Elements common to all guests:

  1. Concern for their personal environment.
  2. Willingness to risk an unknown situation and environment.

Christopher Alexander is an architect and has written a marvelous book about his theories of design. He addresses making people comfortable starting from when they enter town, as they proceed to your house or place of business, entering your grounds, coming into the building and what characteristics make them feel "at home". I have excerpted some of the sections he writes about for inns, places of lodging because I think they are such pearls of wisdom.

A person who stays the night in a strange place is still a member of the human community, and still needs company.... At all times, the innwas a wonderful place, where strangers met for a night, to eat, and drink, play cards, tell stories, and experience extraordinary adventures.... There is a deep need for company -- for stories, and adventures, and encounters. It is the business of an inn to create an atmosphere where people can experience and satisfy this need.... Make the traveler's inn a place where travelers can take rooms for the night, but where -- unlike most hotels and motels -- the inn draws all its energy from the community of travelers that are there any given evening. The scale is small -- 30 or 40 guests to an inn; meals are offered communally; there is even a large space ringed around with beds in alcoves.
    -        -Christopher Alexander in "Pattern Language"

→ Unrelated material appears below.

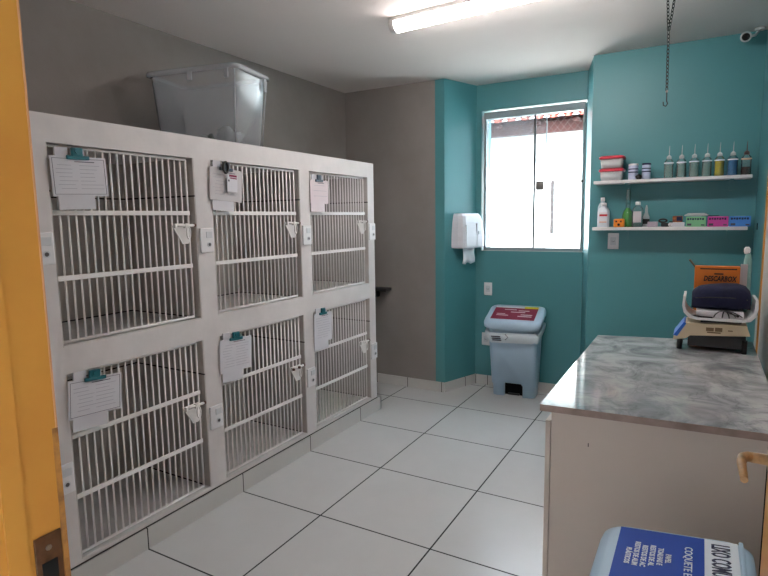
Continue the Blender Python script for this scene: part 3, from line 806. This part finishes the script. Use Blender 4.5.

Guest/Innkeeper dynamics are a give and take. You must "receive" to balance your "give". You have to refuel your energy and soul to maintain your ability to give freely; "receiving" is one of the ways to accomplish that. [More on this, from the perspective of avoiding burnout, is addressed in the e-book Daily Operations.] You may find this another challenge and another part of your "balancing act". Maintaining this balance helps minimize your frustrations and burn out and encourages enjoyment of the haven you have created for the traveler -- your guest. Innkeeping success includes taking care of yourself.